Como se não bastasse ter de arrastar quatro putos até ao litoral alentejano, num monovolume com malas até ao tecto, eis que a nossa última
viagem em família foi acompanhada de uma caixa de sapatos furada. Com o quê lá dentro? Eu sei que vocês já adivinharam. Sim, bichos da seda.
Eu adorava bichos da seda quando era pequenino. Mas entretanto aprendi a odiá-los, desde que se tornou obrigação dar-lhes hospedagem doméstica a cada Primavera. Primeiro, era só em casa. Mas agora também já fazem excursões: eis a nossa simpática família de 10 bichos da seda, em pleno Zmar. Ainda bem que eles foram introduzidos clandestinamente na nossa Zvilla - de outra forma, cobrar-nos-iam a estada.
E pergunta o caro leitor muito inteligentemente: mas por que raio foram vocês acartar com uma dezena de lagartas para o Alentejo? Boa pergunta. Fomos acartar com lagartas porque sexta à tarde já não havia mantimentos para os bichos, que são muito dados ao alimento. Donde, não os pudemos deixar à míngua durante dois dias inteiros. E assim, na sexta-feira, antes de sairmos de Lisboa, a excelentíssima esposa e o excelentíssimo esposo tiveram de andar à cata de folhas de amoreira, já com os putos todos enfiados no carro.
Ora, eu percebo tanto de árvores como de bilhar às três tabelas (minto: percebo mais de bilhar às três tabelas), de modo que preciso sempre de ser assistido nessa nobre tarefa de descobrir que raio é uma amoreira, antes que envenene os bichos com uma folha de qualquercoiseira. Felizmente, a excelentíssima esposa não só parece ter descoberto o que era uma amoreira após investigar o assunto (nem imaginam como acho isso admirável), como vislumbrou um espécimen perdido a um quarteirão da nossa casa.
Claro que quando chegou a altura de atacar a folha da única amoreira na zona da Avenida de Roma, adivinhem a quem coube a tarefa? Ah, pois. E então, estava eu em pleno processo de gamar folhas de amoreira, já juridicamente indeciso se aquilo era legal ou não (ó juristas que visitam o Pais de Quatro: a malta pode roubar folhas a árvores públicas ou incorremos num qualquer delito?), quando sou verbalmente atacado por uma senhora muito velhinha, acabada de sair de um prédio vizinho da maltratada amoreira.
E a senhora velha começa logo a queixar-se, brandindo a bengala. Que as pessoas estragavam a pobre amoreira, que aquilo era uma vergonha, coitadinha da árvore, tão raquítica e tantas vezes transformada em banco alimentar. Eu pedi imensa desculpa e tentei confundir a velhinha com um paradoxo existencial: está bem que a árvore não gosta que lhe tirem as folhas, mas se as folhas não lhe forem tiradas, do que é que se alimenta um bicho da seda? O que vale mais aos olhos da Deus: uma família de bichos da seda famintos ou uma amoreira aliviada de uma dúzia de folhas?

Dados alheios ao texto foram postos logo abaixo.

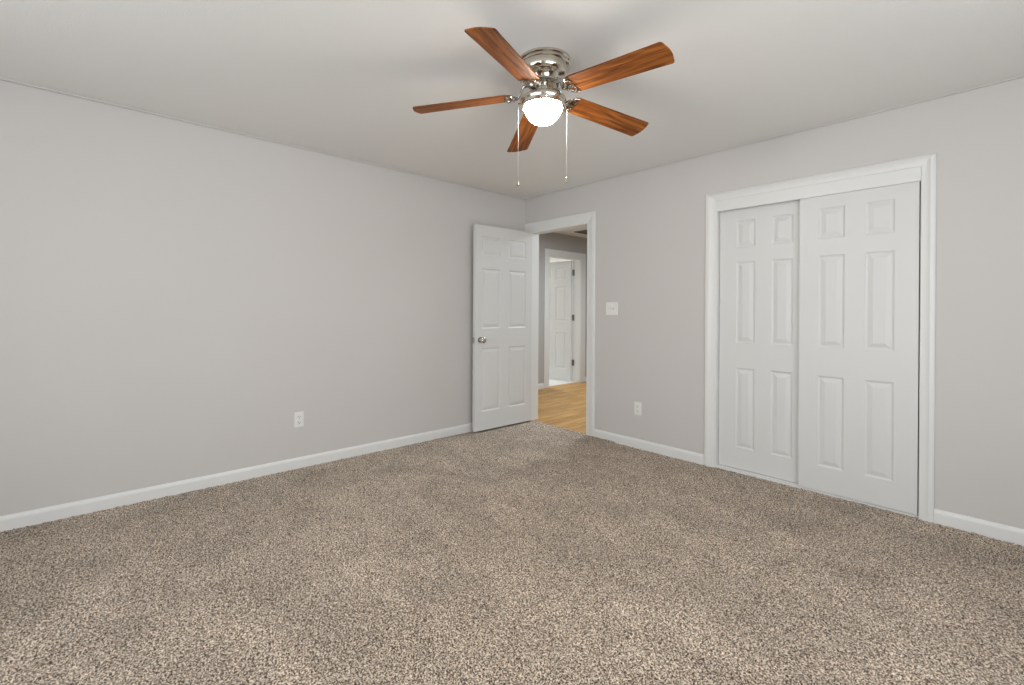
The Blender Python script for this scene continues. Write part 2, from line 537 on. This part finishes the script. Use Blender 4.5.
# bedroom doorway
t = thing('trim_3', 'white casing and jamb around the open bedroom doorway', 'door frame', (DX0, 0, 0), kind='structure')
def sh(o): o.location = (-t.location[0], -t.location[1], -t.location[2]); return o
bm = bmesh.new(); bx(bm, 0.001, DX0 - .004, -0.013, 0, -.01, DH + .002)
sh(obj('casing', bm, M_TRIM, t, bevel=.003))
bm = bmesh.new(); casing_leg(bm, DX1 + .006, 0.958, -.01, 2.158, 'l', .113)
sh(obj('casing', bm, M_TRIM, t, smooth=True))
bm = bmesh.new(); casing_head(bm, 0.001, .958, DH, 2.158, 0, .095)
sh(obj('head_casing', bm, M_TRIM, t, smooth=True))
bm = bmesh.new(); bx(bm, DX0 - .018, DX0, -.001, WT + .001, -.01, DH)
sh(obj('jamb', bm, M_TRIM, t))
bm = bmesh.new(); bx(bm, DX1, DX1 + .018, -.001, WT + .001, -.01, DH)
sh(obj('jamb', bm, M_TRIM, t))
bm = bmesh.new(); bx(bm, DX0 - .018, DX1 + .018, -.001, WT + .001, DH, DH + .018)
sh(obj('head_jamb', bm, M_TRIM, t))
bm = bmesh.new(); bx(bm, DX1 - .010, DX1, .040, .075, HZ, DH)
sh(obj('door_stop', bm, M_TRIM, t))

# closet doorway
t = thing('trim_4', 'white moulded casing and header around the closet', 'door frame', (CX0, 0, 0), kind='structure')
bm = bmesh.new(); casing_leg(bm, 2.032, 2.1165, -.01, 2.117, 'r', .063)
sh(obj('casing', bm, M_TRIM, t, smooth=True))
bm = bmesh.new(); casing_leg(bm, 3.310, 3.377, -.01, 2.117, 'l', .063)
sh(obj('casing', bm, M_TRIM, t, smooth=True))
bm = bmesh.new(); casing_head(bm, 2.032, 3.377, 2.054, 2.117, .0845, .067)
sh(obj('head_casing', bm, M_TRIM, t, smooth=True))
bm = bmesh.new(); bx(bm, 2.1165, 3.310, -.010, .001, 1.972, 2.0538)
sh(obj('header_board', bm, M_TRIM, t, bevel=.002))
bm = bmesh.new(); bx(bm, CX0 - .018, CX0, -.001, WT, -.01, 2.0)
sh(obj('jamb', bm, M_TRIM, t))
bm = bmesh.new(); bx(bm, CX1, CX1 + .018, -.001, WT, -.01, 2.0)
sh(obj('jamb', bm, M_TRIM, t))
bm = bmesh.new(); bx(bm, CX0 - .018, CX1 + .018, .002, WT, 2.0, 2.015)
sh(obj('head_jamb', bm, M_TRIM, t))
bm = bmesh.new(); bx(bm, CX0, CX1, .006, .080, -.002, .010); bx(bm, CX0, CX1, .0375, .0405, .010, .016)
sh(obj('floor_track', bm, M_TRIM, t))

# far doorway in the hall
t = thing('trim_5', 'white casing and jamb of the far doorway across the hall', 'door frame', (HW, HY0, HZ), kind='structure')
bm = bmesh.new(); bx(bm, HW, HW + .016, HY0 - .115, HY0 - .006, HZ, HH + .006); sh(obj('casing', bm, M_TRIM, t, bevel=.004))
bm = bmesh.new(); bx(bm, HW, HW + .016, HY1 + .006, HY1 + .135, HZ, HH + .006); sh(obj('casing', bm, M_TRIM, t, bevel=.004))
bm = bmesh.new(); bx(bm, HW, HW + .017, HY0 - .115, HY1 + .135, HH + .006, HH + .105); sh(obj('head_casing', bm, M_TRIM, t, bevel=.004))
bm = bmesh.new(); bx(bm, HW - HWT - .016, HW - HWT, HY1 + .002, HY1 + .07, HZ, HH); sh(obj('casing', bm, M_TRIM, t, bevel=.003))
bm = bmesh.new(); bx(bm, HW - HWT, HW + .001, HY0 - .018, HY0, HZ, HH); sh(obj('jamb', bm, M_TRIM, t))
bm = bmesh.new(); bx(bm, HW - HWT, HW + .001, HY1, HY1 + .018, HZ, HH); sh(obj('jamb', bm, M_TRIM, t))
bm = bmesh.new(); bx(bm, HW - HWT, HW + .001, HY0 - .018, HY1 + .018, HH, HH + .018); sh(obj('head_jamb', bm, M_TRIM, t))


# ------------------------------------------------------------------ six-panel moulded doors
def panel_slab(w, z0, z1, th, cols, rows, d=0.0065):
    """slab from u=0..w, depth v=0..th, with raised panels pressed into both faces"""
    bm = bmesh.new()
    us = sorted({0, w, *[a for c in cols for a in c]}); zs = sorted({z0, z1, *[a for r in rows for a in r]})
    for side in (0, 1):
        sg = 1 if side == 0 else -1
        base = 0 if side == 0 else th
        V = {}
        def v(u, z, dep):
            k = (round(u, 5), round(z, 5), round(dep, 5))
            if k not in V: V[k] = bm.verts.new((u, base + sg * dep, z))
            return V[k]
        for i in range(len(us) - 1):
            for j in range(len(zs) - 1):
                a, b, p, q = us[i], us[i + 1], zs[j], zs[j + 1]
                if (a, b) in [tuple(c) for c in cols] and (p, q) in [tuple(r) for r in rows]:
                    rings = [(0, 0), (.004, d * .55), (.011, d), (.017, d), (.021, d * .75), (.040, d * .12), (.0425, d * .05)]
                    lim = (b - a) / 2 - .006
                    prev = None
                    for ins, dep in rings:
                        ins = min(ins, lim)
                        cur = [v(a + ins, p + ins, dep), v(b - ins, p + ins, dep), v(b - ins, q - ins, dep), v(a + ins, q - ins, dep)]
                        if prev:
                            for k in range(4):
                                bm.faces.new((prev[k], prev[(k + 1) % 4], cur[(k + 1) % 4], cur[k]))
                        prev = cur
                    bm.faces.new(prev)
                else:
                    bm.faces.new((v(a, p, 0), v(b, p, 0), v(b, q, 0), v(a, q, 0)))
    bm.verts.ensure_lookup_table()
    # rim
    o = [bm.verts.new((u, vv, z)) for vv in (0, th) for u, z in ((0, z0), (w, z0), (w, z1), (0, z1))]
    for k in range(4):
        bm.faces.new((o[k], o[(k + 1) % 4], o[4 + (k + 1) % 4], o[4 + k]))
    bmesh.ops.remove_doubles(bm, verts=bm.verts, dist=1e-5)
    return bm


ROWS_C = [(.180, .780), (.970, 1.578), (1.688, 1.890)]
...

Mas já se sabe: as velhinhas, embora com certa queda para a filosofia, não são muito dadas a este género de reflexões. Razão pela qual ela se afastou a resmungar e a chamar-me nomes. Resultado: como se já não me bastasse ter a casa invadida por bichos vegetarianos e bulímicos, ainda vou ter de passar por humilhações sempre que for à procura de comida para eles, espreitando por cima do meu ombro, a ver se não me aparecem mais senhoras velhas. Se ser pai de quatro já é lixadíssimo, por que raio tenho ainda eu de andar a criar lagartas? Que caraças. É que no meio de tanta gente e de tanto bicho, quem está a precisar mais de construir um casulo sou mesmo eu.